Ketidakstabilan sosial ekonomi yang parah; harga barang pokok naik drastis.
Kabinet Dwikora dianggap tidak mampu dan terdapat orang PKI di dalamnya.
Peristiwa Demonstrasi
Pada 10 Januari 1966, ribuan mahasiswa turun ke jalan menuju gedung Sekretariat Negara.
Demonstrasi disertai berbagai organisasi mahasiswa dan pelajar.
Tindakan pemerintah: demonstrasi dibalas dengan panser bayonet dan gas air mata.
Presiden Soekarno tidak merespon tuntutan mahasiswa.
Tuntutan Berubah
Desakan dari demonstran meningkat hingga muncul tuntutan agar Presiden Soekarno turun dari jabatan.
Pada 21 Februari 1966, Soekarno merombak kabinet, tetapi tetap ada orang-orang loyalis di dalamnya.
Bentrokan dan Pembubaran Aksi
Unjuk rasa besar kedua terjadi pada 24 Februari 1966.
Bentrokan antara mahasiswa dan Pasukan Pengawal Presiden (Cakra Birawa).
Seorang mahasiswa, Arif Rahman Hakim, tewas dalam insiden tersebut.

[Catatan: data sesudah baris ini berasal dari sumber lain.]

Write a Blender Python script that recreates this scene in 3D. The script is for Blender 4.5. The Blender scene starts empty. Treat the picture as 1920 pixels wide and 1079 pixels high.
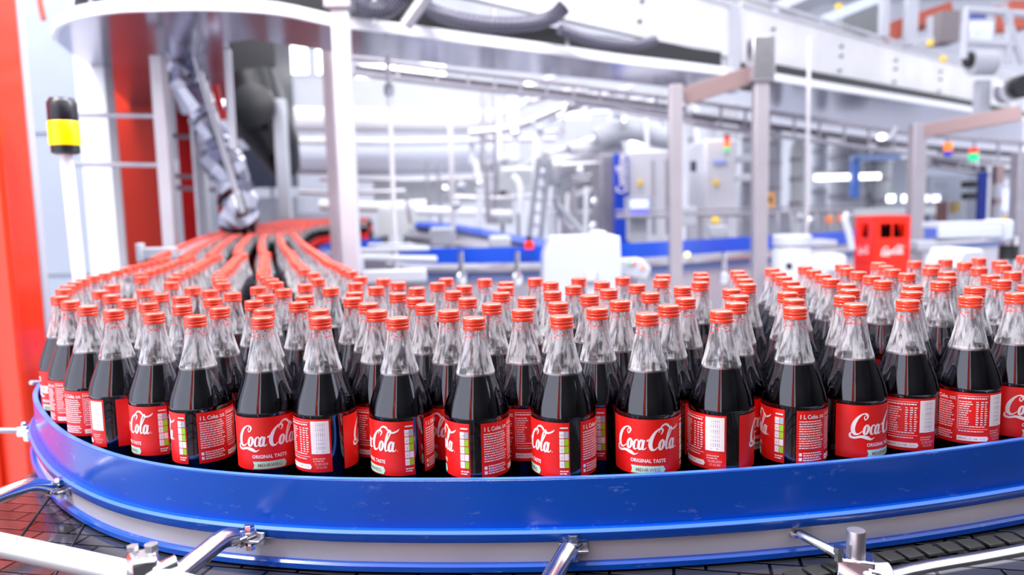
import bpy, bmesh, math, random
from mathutils import Vector, Matrix
random.seed(7)
PI=math.pi; R=math.radians
S=bpy.context.scene; COL=S.collection
# ---------------------------------------------------------------- camera
FP=1431.22; PITCH=.106757; ROLL=.024816; CAMZ=1.43
cp,sp,cr,sr=math.cos(PITCH),math.sin(PITCH),math.cos(ROLL),math.sin(ROLL)
CF=Vector((0,cp,-sp)); _u=Vector((0,sp,cp)); _r=Vector((1,0,0))
CR=cr*_r-sr*_u; CU=sr*_r+cr*_u
cam=bpy.data.cameras.new('camera'); camo=bpy.data.objects.new('camera',cam); COL.objects.link(camo)
camo.matrix_world=Matrix(((CR.x,CU.x,-CF.x,0),(CR.y,CU.y,-CF.y,0),(CR.z,CU.z,-CF.z,CAMZ),(0,0,0,1)))
cam.sensor_width=36; cam.lens=FP/1920*36; cam.clip_start=.02; cam.clip_end=200
cam.dof.use_dof=True; cam.dof.focus_distance=.97; cam.dof.aperture_fstop=3.0
S.camera=camo
S.view_settings.view_transform='Standard'; S.view_settings.look='None'; S.view_settings.gamma=1
S.view_settings.use_curve_mapping=False; S.view_settings.exposure=.68
S.cycles.max_bounces=16; S.cycles.transparent_max_bounces=40; S.cycles.glossy_bounces=5; S.cycles.diffuse_bounces=3
S.cycles.transmission_bounces=12; S.cycles.caustics_reflective=False; S.cycles.caustics_refractive=False
S.cycles.sample_clamp_indirect=6; S.cycles.use_denoising=True
# ---------------------------------------------------------------- light
w=bpy.data.worlds.new('world'); S.world=w; w.use_nodes=True
bg=w.node_tree.nodes['Background']; bg.inputs[0].default_value=(.87,.895,1,1); bg.inputs[1].default_value=1.35
def area(name,loc,sx,sy,power,tgt=None,col=(1,1,1)):
    l=bpy.data.lights.new(name,'AREA'); l.shape='RECTANGLE'; l.size=sx; l.size_y=sy; l.energy=power; l.color=col
    o=bpy.data.objects.new(name,l); COL.objects.link(o); o.location=loc
    d=Vector(tgt or (loc[0],loc[1],0))-Vector(loc); o.rotation_euler=d.to_track_quat('-Z','Y').to_euler(); return o
area('hall_lamp',(-1.5,.8,4.6),.5,3.5,210,(-.2,1.4,1.1))
area('hall_lamp',(1.4,2.2,4.6),.5,3.5,180,(.3,1.4,1.1))
area('hall_lamp',(0,7,5.2),6,.6,110)
area('hall_lamp',(2,12,5.2),8,.6,140)
area('hall_lamp',(-3,4.5,4.8),.6,4,110)
# ---------------------------------------------------------------- helpers
def at(x,y,Y):
    D=CF+(x-960)/FP*CR-(y-539.5)/FP*CU
    t=Y/D.y; return Vector((D.x*t,Y,D.z*t+CAMZ))
def onz(x,y,z):
    D=CF+(x-960)/FP*CR-(y-539.5)/FP*CU
    t=(z-CAMZ)/D.z; return Vector((D.x*t,D.y*t,z))
def lin(h):
    h=h.lstrip('#'); c=[int(h[i:i+2],16)/255 for i in (0,2,4)]
    return tuple(((v+.055)/1.055)**2.4 if v>.04045 else v/12.92 for v in c)+(1,)
MATS={}
def mat(name,hexc,rough=.5,metal=0,noise=0,scale=20,emit=0,spec=None,bump=0,coat=0):
    m=bpy.data.materials.new(name); m.use_nodes=True; n=m.node_tree.nodes; L=m.node_tree.links; b=n['Principled BSDF']
    c=lin(hexc); b.inputs['Base Color'].default_value=c; b.inputs['Roughness'].default_value=rough; b.inputs['Metallic'].default_value=metal
    if coat: b.inputs['Coat Weight'].default_value=coat; b.inputs['Coat Roughness'].default_value=.08
    if spec is not None: b.inputs['IOR'].default_value=spec
    tc=n.new('ShaderNodeTexCoord'); nz=n.new('ShaderNodeTexNoise'); nz.inputs['Scale'].default_value=scale; nz.inputs['Detail'].default_value=4
    L.new(tc.outputs['Object'],nz.inputs['Vector'])
    if noise:
        mx=n.new('ShaderNodeMixRGB'); mx.blend_type='MULTIPLY'; mx.inputs[0].default_value=1; mx.inputs[1].default_value=c
        rp=n.new('ShaderNodeValToRGB'); rp.color_ramp.elements[0].color=(1-noise,)*3+(1,); rp.color_ramp.elements[1].color=(1,1,1,1)
        rp.color_ramp.elements[0].position=.3; rp.color_ramp.elements[1].position=.7
        L.new(nz.outputs['Fac'],rp.inputs[0]); L.new(rp.outputs[0],mx.inputs[2]); L.new(mx.outputs[0],b.inputs['Base Color'])
    if bump:
        bp=n.new('ShaderNodeBump'); bp.inputs['Strength'].default_value=bump; bp.inputs['Distance'].default_value=.002
        L.new(nz.outputs['Fac'],bp.inputs['Height']); L.new(bp.outputs[0],b.inputs['Normal'])
    if emit:
        b.inputs['Emission Color'].default_value=c; b.inputs['Emission Strength'].default_value=emit
    MATS[name]=m; return m
steel=mat('brushed_steel','#c9c6cc',.28,.9,.12,30)
steel_d=mat('dull_steel','#a9a4ad',.42,.7,.15,12)
chrome=mat('polished_steel','#e6e6ea',.16,1)
band=mat('steel_band','#dad7dc',.36,.25,.1,9)
white=mat('white_paint','#b0b2bc',.4,0,.04,6)
bright=mat('bright_white_cladding','#ececf2',.35,0,.03,6)
offw=mat('off_white_panel','#b4b9c6',.35,0,.05,3)
grey=mat('grey_paint','#b9bac2',.45,0,.06,5)
lgrey=mat('light_grey_duct','#c9ccd0',.5,0,.05,4)
dark=mat('black_rubber','#0b0b0e',.5,0,.2,30)
darkm=mat('dark_machine_paint','#141418',.55)
redm=mat('red_machine_paint','#ee3a1c',.32,0,.1,2,coat=.3)
redd=mat('dark_red_panel','#c81416',.35,0,.05,2)
bluem=mat('blue_rail_plastic','#0852c2',.22,0,.14,7,coat=.15)
blues=mat('blue_paint','#0b3fc0',.4)
capm=mat('red_cap_lacquer','#f03e20',.3,0,.05,200,coat=.5)
lred=mat('label_red_paper','#e3140f',.42)
lwhite=mat('label_white_ink','#f6eef0',.5)
lmint=mat('label_mint_ribbon','#b6e6ce',.5)
lbrown=mat('label_brown_ink','#9c5650',.5)
lgreen=mat('label_green_cell','#9bd325',.5)
lcell=mat('label_blue_grey_cell','#a8b4c8',.5)
lbar=mat('label_barcode_ink','#8c8c9c',.5)
yel=mat('amber_yellow_lens','#ffd400',.25,emit=.5)
orange=mat('orange_lamp','#f87010',.3,emit=.7)
greenl=mat('green_lamp','#20c080',.3,emit=.6)
redl=mat('red_lamp','#d92010',.3,emit=.6)
lampm=mat('lamp_tube','#ffffff',.3,emit=2.2)
yspot=mat('yellow_sign','#ffd23a',.5)
screenm=mat('screen_blue','#5a5ae8',.3,emit=.7)
screenw=mat('screen_pale','#c9d4ff',.3,emit=.7)
meniscus_hl=mat('meniscus_highlight','#f6eef2',.3)  # white for the bright refracted meniscus, painted on as a ring
brown=mat('brownish_beam','#9c8484',.35,.5)
rust=mat('red_brown_beam','#b0543f',.5)
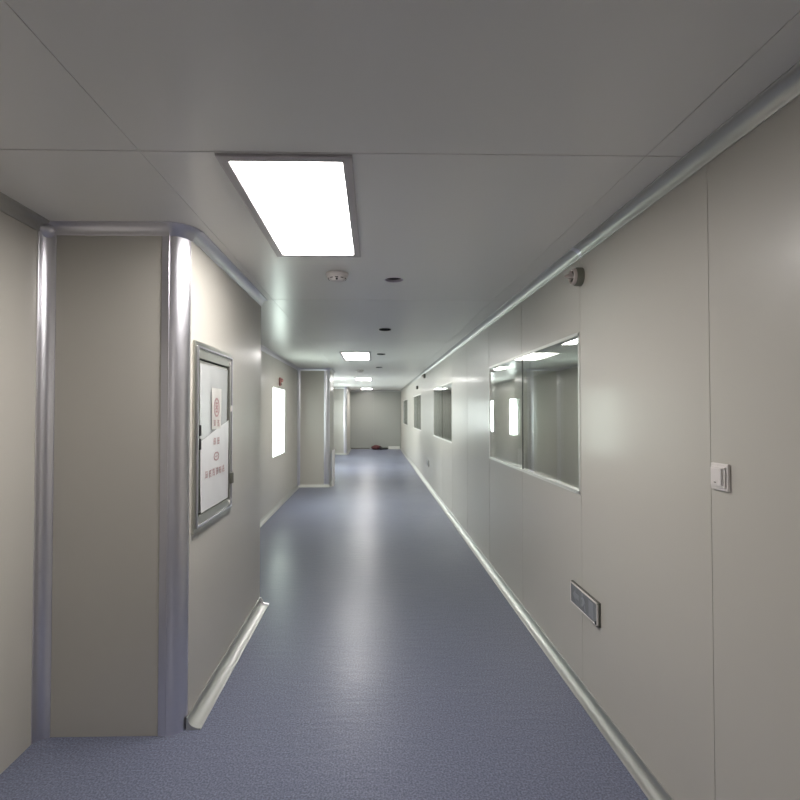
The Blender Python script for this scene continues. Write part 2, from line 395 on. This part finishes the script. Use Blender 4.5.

Presiden Soekarno membubarkan organisasi mahasiswa sebagai konsekuensi bentrokan.
Penurunan Soekarno
Tekanan dari demonstran dan Angkatan Darat semakin meningkat.
Soekarno mengeluarkan Surat Perintah 11 Maret 1966 (Supersemar), yang kemudian dimanfaatkan oleh Jenderal Soeharto.
Soeharto mengambil alih kekuasaan dan menjadi Presiden Republik Indonesia kedua.
Kesimpulan
Gerakan protes mahasiswa dan pelajar di tahun 1966 memberikan pelajaran sejarah tentang pentingnya kekuasaan untuk mengatasi krisis dan aspirasi rakyat.
Peringatan akan adanya gerakan anti-kekuasaan jika pemerintah tidak responsif.